Sunday, October 11, 2009

Karaindrou Scores Angelopoulos: Dust of Time

Dust of Time: Music for the Film by Theo Angelopoulos
By Eleni Karaindrou
ECM New Series 2070


You haven’t seen the film, now buy the soundtrack. Relatively few people have had the chance to screen Theo Angelopoulos’s Dust of Time at European film festivals, but international cineastes will already be well aware of the new film from the Cannes award winning director. Many will also be familiar with the music of Eleni Karaindrou, who since 1983 has scored Angelopoulos’s films, as has been documented on six previous CDs of film music released on the ECM label. Thanks to label founder Manfred Eicher’s commitment to Karaindrou’s music and his confidence in the enduring value of the finest film scores, Karaindrou’s music from Dust of Time is now available in America, well ahead of the film itself.

Though jazz was an early influence on Karaindrou, her collaborations with Angelopoulos have largely been contemporary classical music, at times seasoned with traditional Greek folk music. Such is the case again with Dust (starring Willem Dafoe, Irene Jacob, and Michel Piccoli), which intertwines a filmmaker’s search for his missing daughter with his memories of his own parents, cruelly separated by the Second World War and its aftermath.

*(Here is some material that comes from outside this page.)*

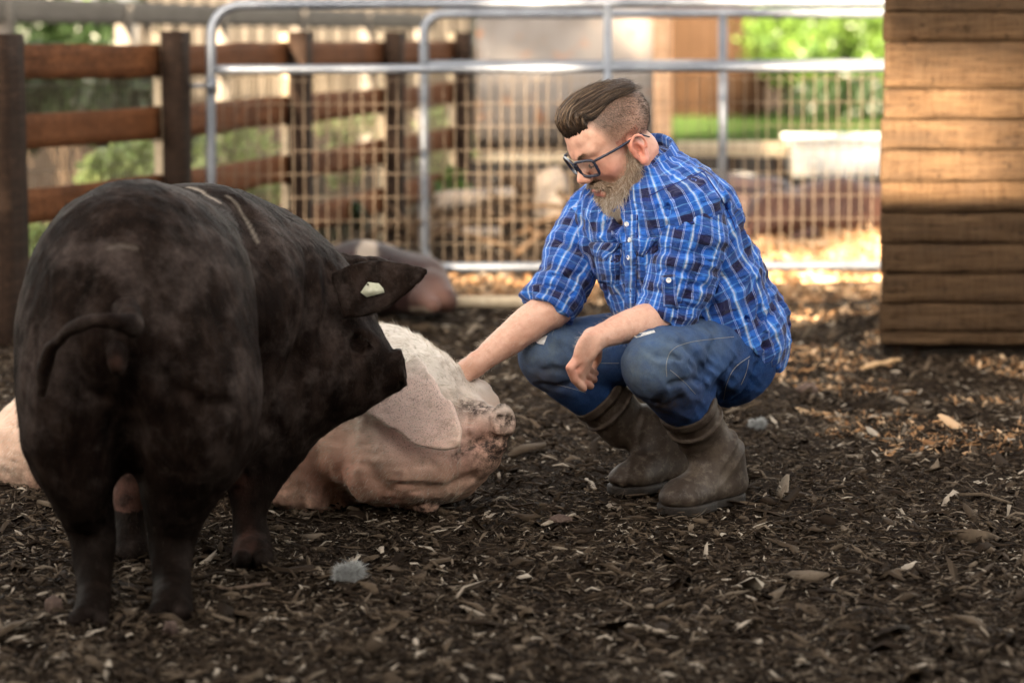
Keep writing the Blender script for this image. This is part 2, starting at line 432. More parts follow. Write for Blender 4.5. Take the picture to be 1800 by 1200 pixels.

Since the prodigal father character is a pianist, the piano logically has a significant role in Karaindrou’s score, but violin, cello, and harp are in fact the dominant voices of Dust. Indeed, Sergiu Nastasa’s violin sets the elegiac tone right from the beginning, while Maria Bildea’s harp adds a nostalgic once-upon-a-time ambiance to “Les Temps Perdu.” Like many of Angelopoulos’s films, Dust is, by most reports, more concerned with plumbing the mysteries of the past (both the intimately personal and the grandly historical) than observing orderly narrative structures. Clearly, Karaindrou’s chamber-like themes are perfectly suited to such a memory play.

Several motifs repeat throughout Karaindrou’s score, perhaps the most critical being the “Dance Theme,” which is used in Dust for the soundtrack recording session of the protagonist’s film-within-the-film. Both variations (the CD release actually programs the second before the first), employ cello, strings, bassoon, oboe, and accordion to create darkly hued musical vignettes. However, the fully orchestrated, symphonic rendition of “Dance” is a sweepingly passionate piece, featuring Natalia Michailidou’s delicate piano interpretation of Karaindrou’s stirring theme.

Inherently part of a greater whole, the themes from Dust are most rewarding when heard in their full context, but there are several tracks that would stand alone quite well, including the symphonic “Dance.” Likewise, Dinos Hadjiiordanou’s accordion gives “Waltz By the River” a sadly romantic old world feeling that holds up nicely as a self contained composition. Yet, perhaps the most dramatic, emotionally unified excerpt from Karaindrou’s score is “Memories from Siberia,” featuring Renato Ripo’s achingly mournful cello introduction.

Despite the fragmentary nature of film scores in general, Karaindrou’s music from Dust is surprisingly effective independent of Angelopoulos’s film. Her themes and motifs fit seamlessly together in a gorgeously rendered set of ruminative music.